*Requirements*
Print nothing but the lines from the start of the listing below through the line that contains "COL = SC.collection". Do not include the pictures.

*Collected data*
◆ ◆ ◆ ◆

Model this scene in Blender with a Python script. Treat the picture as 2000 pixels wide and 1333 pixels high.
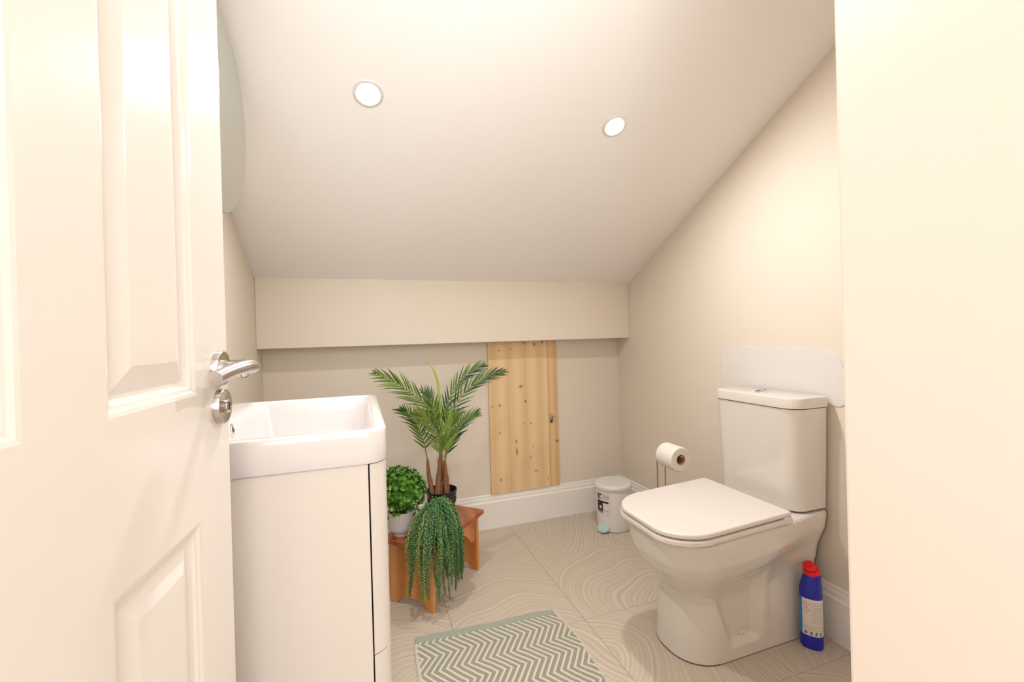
import bpy, bmesh, math, random
from mathutils import Vector, Matrix, noise
from math import sin, cos, pi, radians, sqrt, atan2
random.seed(7)
for o in list(bpy.data.objects): bpy.data.objects.remove(o)
SC = bpy.context.scene
COL = SC.collection

# ------------------------------------------------------------------ camera
cam_d = bpy.data.cameras.new('camera'); cam = bpy.data.objects.new('camera', cam_d); COL.objects.link(cam)
YAW, PITCH, ROLL, FPX = .3345, -.0027, -.0273, 863.98
F = Vector((sin(YAW)*cos(PITCH), cos(YAW)*cos(PITCH), sin(PITCH)))
R0 = Vector((cos(YAW), -sin(YAW), 0)); U0 = R0.cross(F)
RR = R0*cos(ROLL)+U0*sin(ROLL); UU = -R0*sin(ROLL)+U0*cos(ROLL)
M = Matrix((RR, UU, -F)).transposed().to_4x4(); M.translation = Vector((0, 0, 1.05))
cam.matrix_world = M
cam_d.sensor_width = 36; cam_d.lens = FPX/2000*36; cam_d.shift_y = -7.44/2000; cam_d.clip_start = .02
SC.camera = cam

# ------------------------------------------------------------------ light, exposure
W = bpy.data.worlds.new('world'); SC.world = W; W.use_nodes = True
W.node_tree.nodes['Background'].inputs[0].default_value = (1, .95, .88, 1)
W.node_tree.nodes['Background'].inputs[1].default_value = .5
def area(name, loc, target, sx, sy, energy, color, shape='RECTANGLE', spread=180):
    d = bpy.data.lights.new(name, 'AREA'); d.energy = energy; d.color = color; d.shape = shape
    d.size = sx; d.size_y = sy; d.spread = radians(spread)
    o = bpy.data.objects.new(name, d); COL.objects.link(o); o.location = loc
    o.rotation_euler = (Vector(target)-Vector(loc)).to_track_quat('-Z', 'Y').to_euler()
    return o
area('camera_bounce_flash', (.12, -.22, 1.42), (.45, .9, 2.5), .30, .22, 4.0, (.95, .975, 1), spread=110)
area('hall_bounce_light', (.10, -1.45, 1.5), (.35, 1.6, 1.25), 1.3, 1.3, 26, (.94, .975, 1))
area('hall_fill_light', (.3, -.5, 2.36), (.3, -.5, 0), .5, .5, 2, (1, .92, .84))  # added overhead fill for the unseen hall, not a known fitting
SPOTS = [(.047, 1.373), (.880, 1.361)]
SLOPE = .5275; CEILY = 2.211; CEILZ = 1.338
def ceil_z(y): return CEILZ+SLOPE*(CEILY-y)
CN = Vector((0, -SLOPE, -1)).normalized()
for i, (x, y) in enumerate(SPOTS):
    p = Vector((x, y, ceil_z(y)))+CN*.012
    area('downlight_glow', p, p+CN, .075, .075, 6.2, (1, .99, .985), 'DISK')
vs = SC.view_settings
SC.display_settings.display_device = 'sRGB'
vs.view_transform = 'Standard'; vs.look = 'None'; vs.gamma = 1; vs.use_curve_mapping = False
vs.exposure = 0.46

# ------------------------------------------------------------------ helpers
def lin(c):
    return tuple(((v/255)/12.92 if v/255 <= .04045 else ((v/255+.055)/1.055)**2.4) for v in c)+(1,)
class NT:
    def __init__(s, name):
        s.m = bpy.data.materials.new(name); s.m.use_nodes = True; s.t = s.m.node_tree
        s.b = s.t.nodes['Principled BSDF']
    def n(s, typ, **kw):
        nd = s.t.nodes.new(typ)
        for k, v in kw.items():
            if k.startswith('i_'):
                key = k[2:]; nd.inputs[int(key) if key.isdigit() else key].default_value = v
            else: setattr(nd, k, v)
        return nd
    def l(s, a, b): s.t.links.new(a, b)
    def math(s, op, a, b=None, c=None):
        nd = s.t.nodes.new('ShaderNodeMath'); nd.operation = op
        for i, v in enumerate((a, b, c)):
            if v is None: continue
            if isinstance(v, (int, float)): nd.inputs[i].default_value = v
            else: s.l(v, nd.inputs[i])
        return nd.outputs[0]
    def mix(s, fac, a, b):
        nd = s.t.nodes.new('ShaderNodeMix'); nd.data_type = 'RGBA'
        for i, v in ((0, fac), (6, a), (7, b)):
            if isinstance(v, (int, float, tuple)): nd.inputs[i].default_value = v
            else: s.l(v, nd.inputs[i])
        return nd.outputs[2]
    def ramp(s, fac, stops):
        nd = s.t.nodes.new('ShaderNodeValToRGB'); e = nd.color_ramp.elements
        while len(e) < len(stops): e.new(.5)
        for el, (p, c) in zip(e, stops): el.position = p; el.color = c
        s.l(fac, nd.inputs[0]); return nd.outputs[0]
    def bump(s, h, strength=.2, dist=.002):
        nd = s.n('ShaderNodeBump'); nd.inputs['Strength'].default_value = strength; nd.inputs['Distance'].default_value = dist
        s.l(h, nd.inputs['Height']); s.l(nd.outputs[0], s.b.inputs['Normal'])
    def coord(s, which='Object', scale=(1, 1, 1)):
        tc = s.n('ShaderNodeTexCoord'); mp = s.n('ShaderNodeMapping'); mp.inputs['Scale'].default_value = scale
        s.l(tc.outputs[which], mp.inputs[0]); return mp.outputs[0]
    def noise(s, vec, scale=5, detail=2, rough=.5, dist=0):
        nd = s.n('ShaderNodeTexNoise'); nd.inputs['Scale'].default_value = scale; nd.inputs['Detail'].default_value = detail
        nd.inputs['Roughness'].default_value = rough; nd.inputs['Distortion'].default_value = dist
        s.l(vec, nd.inputs['Vector']); return nd.outputs['Fac']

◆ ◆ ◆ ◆

*Result of this task*
Model this scene in Blender with a Python script. Treat the picture as 2000 pixels wide and 1333 pixels high.
import bpy, bmesh, math, random
from mathutils import Vector, Matrix, noise
from math import sin, cos, pi, radians, sqrt, atan2
random.seed(7)
for o in list(bpy.data.objects): bpy.data.objects.remove(o)
SC = bpy.context.scene
COL = SC.collection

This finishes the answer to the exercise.